Q&A: Jill Cohn, singer/songwriter

Jill Cohn

Singer/songwriter Jill Cohn returns to Grand Junction with the Jill Cohn Trio to perform Saturday, Sept. 21, in the Radio Room at KAFM 88.1, 1310 Ute Ave.

Local musician Will Whalen will open the show at 7:30 p.m.

Cohn has an easy-listening folk sound and is best known for her diverse styling on albums that feature songs about life.

She was a finalist in the 1999 Lilith Fair National Talent Search in Seattle.

Cohn is touring to promote her 2012 album “Beautiful I Love You” but has another release due in November.

Tickets to hear Whalen and Cohn, along with her band of guitarist Dave Sampson and bassist Keith Waters, cost $10 in advance at 241-8801 ext. 223, online at kafmradio.org, or $12 at the door, which opens at 7 p.m.

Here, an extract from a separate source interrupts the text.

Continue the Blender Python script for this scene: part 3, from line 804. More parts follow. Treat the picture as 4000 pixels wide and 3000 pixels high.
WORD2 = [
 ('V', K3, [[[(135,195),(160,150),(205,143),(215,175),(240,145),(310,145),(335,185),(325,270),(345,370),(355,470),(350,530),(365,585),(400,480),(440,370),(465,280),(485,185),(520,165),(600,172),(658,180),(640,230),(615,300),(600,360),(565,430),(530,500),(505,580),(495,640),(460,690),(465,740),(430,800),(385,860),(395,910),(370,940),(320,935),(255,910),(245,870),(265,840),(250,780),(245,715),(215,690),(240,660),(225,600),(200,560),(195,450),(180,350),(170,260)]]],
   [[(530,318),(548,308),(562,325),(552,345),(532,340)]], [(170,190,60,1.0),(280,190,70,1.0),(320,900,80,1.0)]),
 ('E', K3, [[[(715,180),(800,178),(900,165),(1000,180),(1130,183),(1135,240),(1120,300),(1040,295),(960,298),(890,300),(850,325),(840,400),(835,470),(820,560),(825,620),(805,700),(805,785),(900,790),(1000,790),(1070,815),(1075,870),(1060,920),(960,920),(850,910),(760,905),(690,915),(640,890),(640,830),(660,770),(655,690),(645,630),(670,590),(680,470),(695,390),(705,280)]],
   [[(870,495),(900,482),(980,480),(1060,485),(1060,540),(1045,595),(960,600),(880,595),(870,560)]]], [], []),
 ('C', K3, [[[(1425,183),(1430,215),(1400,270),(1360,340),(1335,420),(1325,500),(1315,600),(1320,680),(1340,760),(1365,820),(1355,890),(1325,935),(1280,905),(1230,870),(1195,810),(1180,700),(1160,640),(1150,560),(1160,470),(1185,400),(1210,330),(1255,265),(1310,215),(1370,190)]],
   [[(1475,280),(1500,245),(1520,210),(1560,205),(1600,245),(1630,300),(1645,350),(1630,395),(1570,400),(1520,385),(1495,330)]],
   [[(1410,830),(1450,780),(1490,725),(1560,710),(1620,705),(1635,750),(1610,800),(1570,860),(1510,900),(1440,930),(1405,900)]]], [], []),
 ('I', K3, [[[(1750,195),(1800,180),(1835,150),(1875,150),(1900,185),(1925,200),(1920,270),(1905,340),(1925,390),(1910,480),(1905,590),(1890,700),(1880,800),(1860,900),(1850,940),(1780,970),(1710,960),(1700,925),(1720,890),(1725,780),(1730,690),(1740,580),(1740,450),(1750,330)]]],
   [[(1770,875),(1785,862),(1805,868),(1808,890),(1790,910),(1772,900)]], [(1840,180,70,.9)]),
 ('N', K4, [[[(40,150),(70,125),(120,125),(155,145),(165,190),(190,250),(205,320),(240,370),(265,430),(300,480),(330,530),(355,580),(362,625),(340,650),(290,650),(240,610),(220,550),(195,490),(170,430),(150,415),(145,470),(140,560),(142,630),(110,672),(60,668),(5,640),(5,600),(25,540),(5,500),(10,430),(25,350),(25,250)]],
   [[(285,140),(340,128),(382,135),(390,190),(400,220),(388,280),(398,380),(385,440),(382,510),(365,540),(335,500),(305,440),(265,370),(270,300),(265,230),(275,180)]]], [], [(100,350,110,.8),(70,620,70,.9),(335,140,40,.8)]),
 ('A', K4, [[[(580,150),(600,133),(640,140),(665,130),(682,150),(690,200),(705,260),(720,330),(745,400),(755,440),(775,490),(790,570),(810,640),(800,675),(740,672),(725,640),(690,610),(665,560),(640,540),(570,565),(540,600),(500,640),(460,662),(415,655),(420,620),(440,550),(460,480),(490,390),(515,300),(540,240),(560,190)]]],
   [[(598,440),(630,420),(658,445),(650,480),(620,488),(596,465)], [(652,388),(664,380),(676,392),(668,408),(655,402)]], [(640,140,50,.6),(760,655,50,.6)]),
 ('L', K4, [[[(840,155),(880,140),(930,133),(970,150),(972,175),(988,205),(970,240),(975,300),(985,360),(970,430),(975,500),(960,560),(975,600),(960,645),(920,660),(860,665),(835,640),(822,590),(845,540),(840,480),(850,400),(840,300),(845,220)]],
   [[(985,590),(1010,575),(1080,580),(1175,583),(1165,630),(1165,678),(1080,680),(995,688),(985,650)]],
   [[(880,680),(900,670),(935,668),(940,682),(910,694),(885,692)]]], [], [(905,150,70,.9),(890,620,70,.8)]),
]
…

In advance of her Grand Junction show, Cohn talked about her style of song writing, her move from Seattle to Northern California and why she’s excited to perform at the Radio Room.

Melinda Mawdsley: Talk about your song-writing style and the source of inspiration for your pieces.

Jill Cohn: It’s always different for me. Mostly, I write from my own personal experiences, and I try to have an eye for how I can take a personal experience and make it universal and relatable. The whole reason for art is to connect with other people and connect with the audience. Every song comes out different and every song comes to me in a different way. It’s hard to put my finger on it.

Mawdsley: Tell me about the album “Beautiful I Love You.”

Cohn: We took a lot of those songs and played them in concerts before recording it. It was nice. The songs had a chance to evolve a little bit in the live spectrum. We kept the arrangements sparse because I wanted to have a record true to what we do live.

Mawdsley: How long did it take to finally make it?

Cohn: Well, the record took almost three years. It was one of those releases that I wasn’t really sure if I was going to put out. I relocated from Seattle to Northern California during the process of this recording and moving was such an upheaval. I would just do some recording when I was up in Seattle or in L.A. or home in San Francisco. I would say the writing was over a two- or three-year period, but the actual recording was really quick, six months, maybe a couple months, but because I had been in transition, finances were kind of an issue, so we actually did a Kickstarter campaign to raise money to finish the record.

Mawdsley: When did you move to Northern California?

Cohn: Kind of like 2010, 2011. I was really living in both Northern California and Seattle for the first 2 1/2 years before making the move. I was going back and forth a lot.

Mawdsley: Why did you move?

Cohn: I had met Dave our guitar player, so he was here. I was just thinking I needed a change of pace, so that was part of it, too. I really, really miss Seattle. I think I’ll always identify with being a Seattle songwriter. I think a lot of that is reflected in my music. Almost every song in “Beautiful I Love You” has a move. There are good things (about moves) and things you wish were different. Every song has that ying and yang, so to speak, about life experiences. For me, going through this move was huge and brought to the forefront how everything in life has this dualistic nature. It’s one of the essential themes throughout the whole record.

Mawdsley: What’s the Seattle music scene like now?

Cohn: It’s always been really eclectic, so that’s what’s really cool about the Seattle scene. There’s always been really interesting music coming out of Seattle. It’s a great place to be artistically. When I first moved there in 1996 there was live music on every corner. Grunge was just kind of coming to a close so people were seeking a softer sound.

Mawdsley: You’ve released nine albums correct?

Cohn: Nine. I just got done doing a retrospective of my career entitled “Cinema,” and I think we’ll have copies for sale at the Radio Room. I’m pretty sure we will. The CD isn’t officially released until November, but I think we’ll have copies.

Mawdsley: You’ve played here before, correct?

Cohn: Yeah. I love Colorado, and Grand Junction is one of my favorite places to be. We’ve played on KAFM Radio many times and always thought it’d be so much fun to do a gig at the Radio Room. It’ll be a chance for people not familiar with our music to come check us out, and we’ll be supporting KAFM. I know a portion of the proceeds from the show will go to benefit the station to keep it going. It’s exciting to give back to the radio station because they’ve been so generous to us.